Ao que o Nascer do SOL apurou, a redução de incobráveis foi possível com a venda de quatro grandes portefólios em Portugal e Espanha. Nata I e II tiveram como destino o mercado espanhol, enquanto Albatros e Cannas destinam-se ao país vizinho. Mas o nosso jornal sabe que o Novo Banco contava com um elevado nível de exposição ao imobiliário, o que condicionava a sua atividade core e desalinhado com o mercado.
A estratégia de vendas individuais e em portfólio permitiu reduzir a carteira em 65% entre 2017 e 2020. Exemplo disso, é a realização de 73 operações e 36 mil milhões de imóveis vendidos entre 2016 e 2019 na Península Ibérica.
O projeto ‘Viriato’ é um dos mais conhecidos – em que foi contratada a Alantra Espanha que assessorou 57 transações no valor de 16 mil milhões entre 2015 e 2017 – mas foi acompanhado também pelo ‘Sertorius’, que receberam luz verde por parte do Fundo de Resolução e da Comissão de Acompanhamento do Novo Banco. Neste processo, foram concedidos direitos de preferência às autarquias de mais de seis mil imóveis concedidos, mas só foram exercidos cinco.

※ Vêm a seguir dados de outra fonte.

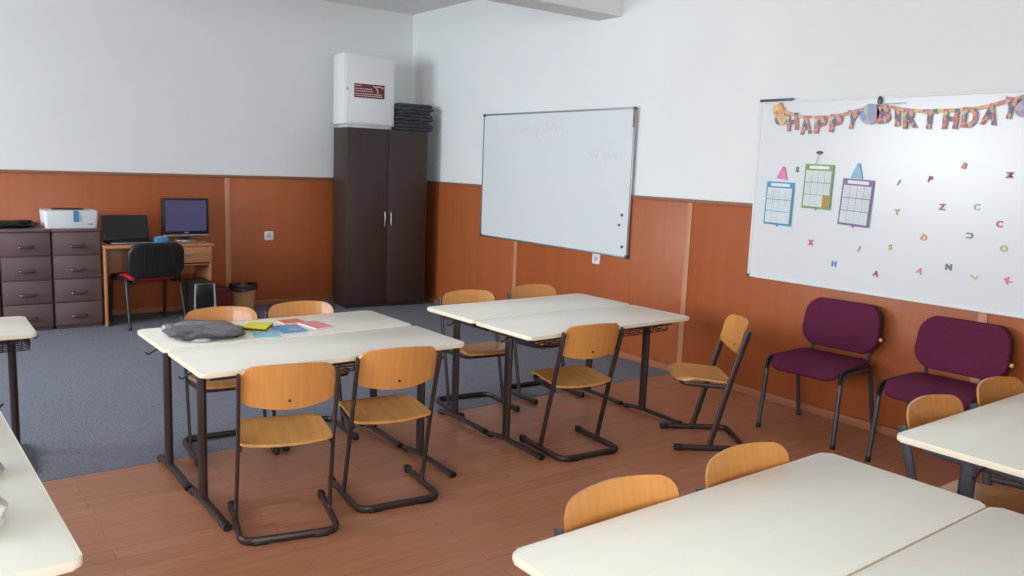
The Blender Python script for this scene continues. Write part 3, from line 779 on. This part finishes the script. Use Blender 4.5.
# letter magnets
LET = [('X', 'red', (206, 74, 84), 3.138, 1.121, 0), ('S', 'charcoal', (74, 80, 92), 3.285, 1.591, 0), ('B', 'coral', (226, 122, 98), 2.218, 1.637, -25),
 ('M', 'brown', (190, 128, 108), 1.979, 1.594, 90), ('I', 'pink', (224, 120, 142), 2.586, 1.532, -28), ('P', 'burgundy', (140, 66, 96), 2.400, 1.557, -12),
 ('Z', 'maroon', (168, 72, 104), 2.317, 1.403, 0), ('C', 'pale green', (164, 196, 128), 2.128, 1.414, 0), ('Y', 'lime', (180, 196, 116), 2.579, 1.357, 0),
 ('C', 'red', (214, 96, 106), 2.000, 1.330, 0), ('D', 'orange', (226, 150, 110), 2.401, 1.219, -30), ('U', 'dark green', (92, 116, 116), 2.148, 1.254, 90),
 ('S', 'yellow-green', (184, 202, 110), 2.597, 1.145, 0), ('I', 'grey', (164, 176, 172), 2.797, 1.113, -22), ('O', 'olive', (190, 188, 96), 1.963, 1.199, 0),
 ('H', 'blue', (66, 112, 172), 2.957, 1.001, 0), ('A', 'dark red', (160, 66, 92), 2.671, .974, -10), ('A', 'salmon', (224, 134, 134), 2.405, 1.024, -18),
 ('N', 'slate', (88, 104, 112), 2.242, 1.066, 0), ('L', 'pale olive', (184, 200, 130), 2.098, 1.033, 60), ('K', 'bright pink', (234, 110, 156), 1.919, 1.032, 30)]
pos_words = {0: 'below the blue calendar', 1: 'left of the green calendar', 2: 'highest, under the banner', 3: 'near the right edge', 20: 'lowest at right'}
for i, (ch, cn, rgb, y, z, rot_) in enumerate(LET):
    b = text_bm(ch, .036, .007)
    o = obj('letter_magnet', b, colour('magnet_'+cn.replace(' ', '_').replace('-', '_'), tuple(int(v*.8+46) for v in rgb)), None, angle=30)
    on_right(o, y, z, BS, R(rot_))
    tag(o, 'small %s letter %s magnet on the white board%s' % (cn, ch, (', '+pos_words[i]) if i in pos_words else ''), 'magnet', 'coloured letter magnets on the white board')

# birthday banner
t = thing('birthday_banner', 'colourful birthday letter banner strung along top of the magnet board', 'banner')
on_right(t, 2.55, 1.90, 0)
BAN = [('H', 3.343, 1.901, 8), ('A', 3.239, 1.876, 4), ('P', 3.134, 1.880, 0), ('P', 3.027, 1.886, -4), ('Y', 2.916, 1.905, -8),
       ('B', 2.717, 1.935, 4), ('I', 2.632, 1.916, 6), ('R', 2.554, 1.904, 5), ('T', 2.442, 1.899, 0), ('H', 2.323, 1.897, -1), ('D', 2.220, 1.902, -3), ('A', 2.117, 1.916, -6), ('Y', 2.014, 1.945, -10)]
def ban_pos(y, z): return Vector((2.55-y, z-1.90, 0))
for ch, y, z, rot_ in BAN:
    b = text_bm(ch, .112, .003, {'I': .030, 'T': .082, 'Y': .088}.get(ch, .084), .05)
    o = obj('letter', b, m_banner, t, angle=30)
    o.location = ban_pos(y, z)+Vector((0, 0, BS+.012)); o.rotation_euler = (0, 0, R(rot_))
def ribbon(b):
    pts = [(3.50, 1.995), (3.40, 1.965), (3.30, 1.935), (3.19, 1.925), (3.08, 1.928), (2.97, 1.940), (2.87, 1.965), (2.77, 1.985), (2.69, 1.975), (2.60, 1.955), (2.50, 1.945), (2.38, 1.943), (2.27, 1.945), (2.17, 1.953), (2.07, 1.975), (1.96, 2.005), (1.86, 2.015)]
    P = [ban_pos(y, z)+Vector((0, 0, BS+.010)) for y, z in pts]
    tube(b, fillet(P, .04, 3), .0012, 6, .012, up=(0, 1, 0))
quick('ribbon', m_ribbon, t, ribbon)
def disc_at(y, z, r, mi_, dz, nm, petals=0):
    def f(b):
        n = 40; c = ban_pos(y, z)
        plate(b, [(c.x+(r+petals*r*.16*math.cos(5*k*2*PI/n))*math.cos(k*2*PI/n), c.y+(r+petals*r*.16*math.cos(5*k*2*PI/n))*math.sin(k*2*PI/n)) for k in range(n)], BS+dz, BS+dz+.003)
    return quick(nm, mi_, t, f)
m_fl = patch_mat('flower_print', [(226, 168, 110), (214, 132, 92), (232, 196, 140)], 40)
disc_at(3.455, 1.985, .040, m_fl, .014, 'flower_ornament', 1)
disc_at(3.435, 1.925, .045, m_banner, .010, 'round_ornament')
m_pale = patch_mat('pale_ball_print', [(176, 160, 196), (150, 166, 206), (206, 178, 190), (196, 196, 160)], 22)
disc_at(2.805, 1.937, .062, m_pale, .012, 'round_ornament')
disc_at(1.945, 1.945, .050, m_pale, .012, 'round_ornament')
t = thing('hook_magnet', 'dark hook magnet holding the middle of the birthday banner', 'magnet')
quick('disc', m_grey, t, lambda b: plate(b, [(.012*math.cos(k*PI/10), .030*math.sin(k*PI/10)) for k in range(20)], BS+.008, BS+.022, .003))
quick('hook_wire', m_alu, t, lambda b: tube(b, [(-.02, -.03, BS+.016), (.0, -.02, BS+.022), (.16, -.015, BS+.016)], .003, 6))
on_right(t, 2.750, 2.012, 0)

# ---------------------------------------------------------------- things on the left table
ZT = .6735
t = thing('plastic_bag', 'crumpled grey plastic bag lying on the left table', 'bag', (1.178, 4.050, ZT), -.10)
b = bmesh.new(); lump(b, .165, .200, .024, 9.4, .22, 56, 20, 3.6, ridge=lambda x, y: .007*math.sin(x*26+y*17))
obj('body', b, m_plasticbag, t, angle=70)
b = bmesh.new(); lump(b, .075, .055, .012, 2.2, .35, 28, 12); o = obj('clear_fold', b, m_bagclear, t, angle=70); o.location = (-.05, -.178, 0); o.scale = (.6, .6, .9)
b = bmesh.new(); lump(b, .06, .05, .010, 5.7, .4, 28, 12); o = obj('clear_fold', b, m_bagclear, t, angle=70); o.location = (-.135, .165, 0); o.scale = (.6, .6, 1.2)

def book(name, label, quad, z0, z1, cover, pages=None, page_mat=None):
    cx = sum(p[0] for p in quad)/4; cy = sum(p[1] for p in quad)/4
    t = thing(name, label, 'book', (cx, cy, z0), 0, 'books and booklets on the left table')
    q = [(p[0]-cx, p[1]-cy) for p in quad]
    if sum(q[i][0]*q[(i+1) % 4][1]-q[(i+1) % 4][0]*q[i][1] for i in range(4)) < 0: q = q[::-1]
    h = z1-z0; c = .0012
    quick('front_cover', cover, t, lambda b: plate(b, q, h-c, h)); quick('back_cover', cover, t, lambda b: plate(b, q, 0, c))
    k = .97; quick('pages', page_mat or m_paper, t, lambda b: plate(b, [(x*k, y*k) for x, y in q], c, h-c))
    return t
def rect(cx, cy, w, d, a):
    ca, sa = math.cos(a), math.sin(a); return [(cx+ca*x-sa*y, cy+sa*x+ca*y) for x, y in ((-w/2, -d/2), (w/2, -d/2), (w/2, d/2), (-w/2, d/2))]
book('booklet', 'pale blue booklet on the left table, in front of yellow book', rect(1.428, 3.895, .12, .16, -.25), ZT, ZT+.004, m_ltblue)
bb = book('booklet', 'blue picture booklet on the left table between pale blue and pink ones', rect(1.575, 3.965, .135, .20, -.05), ZT, ZT+.005, m_blue)
quick('cover_picture', m_pink, bb, lambda b: plate(b, [(.02+.03*math.cos(k*PI/8), -.02+.025*math.sin(k*PI/8)) for k in range(16)], .005, .0056))
book('booklet', 'orange booklet on the left table, behind the blue one', rect(1.655, 4.150, .12, .10, .10), ZT, ZT+.006, m_orange)
book('booklet', 'pink booklet on the left table, rightmost of the group', rect(1.732, 4.000, .105, .19, .12), ZT, ZT+.007, m_pink)
book('folded_paper', 'small white folded paper at front of the pink booklet', rect(1.660, 3.855, .06, .05, .2), ZT, ZT+.003, m_paper)
book('book', 'yellow book with dark edge, resting against the grey plastic bag', [(1.352, 4.030), (1.425, 4.145), (1.535, 4.080), (1.440, 3.935)], ZT+.004, ZT+.020, m_yellow, page_mat=m_dkgreen)

# papers at the left picture edge
t = thing('paper_bag', 'white crumpled paper at left edge of the foreground desk', 'paper', (0.094, 2.131, ZT))
b = bmesh.new(); lump(b, .065, .10, .05, 4.4, .3, 32, 16, 2.4); obj('body', b, m_paper, t, angle=60)
t = thing('crumpled_tissue', 'small grey-white tissue at far left edge of the foreground desk', 'paper', (0.136, 2.499, ZT))
b = bmesh.new(); lump(b, .05, .06, .022, 6.1, .3, 28, 14); obj('body', b, mat('grey_tissue', (170, 174, 172), .8), t, angle=60)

A par da venda de imóveis, o banco liderado por António Ramalho, por imposição da Direção-Geral da Concorrência (DG Comp), alienou e encerrou grande parte das duas operações no estrangeiro, a banca de investimento e os seguros. É o caso da GNB Vida à Apax Partners. O valor da operação foi de 168 milhões de euros. O valor de venda ascendeu a um preço fixo inicial de 123 milhões de euros acrescido de uma componente variável de até 125 milhões de euros indexada a objetivos de distribuição constantes do contrato entre o Novo Banco e a GNB Vida para distribuição de produtos de seguros vida em Portugal por um período de 20 anos.
Também esta alienação recebeu luz verde por parte de todas as entidades. Ao que o Nascer do SOL apurou, a deterioração do valor da companhia é explicado, em grande parte, pelo reconhecimento de perdas de ativos imobiliários em balanço e o ajustamento das taxas de juro que penalizou o balanço da instituição.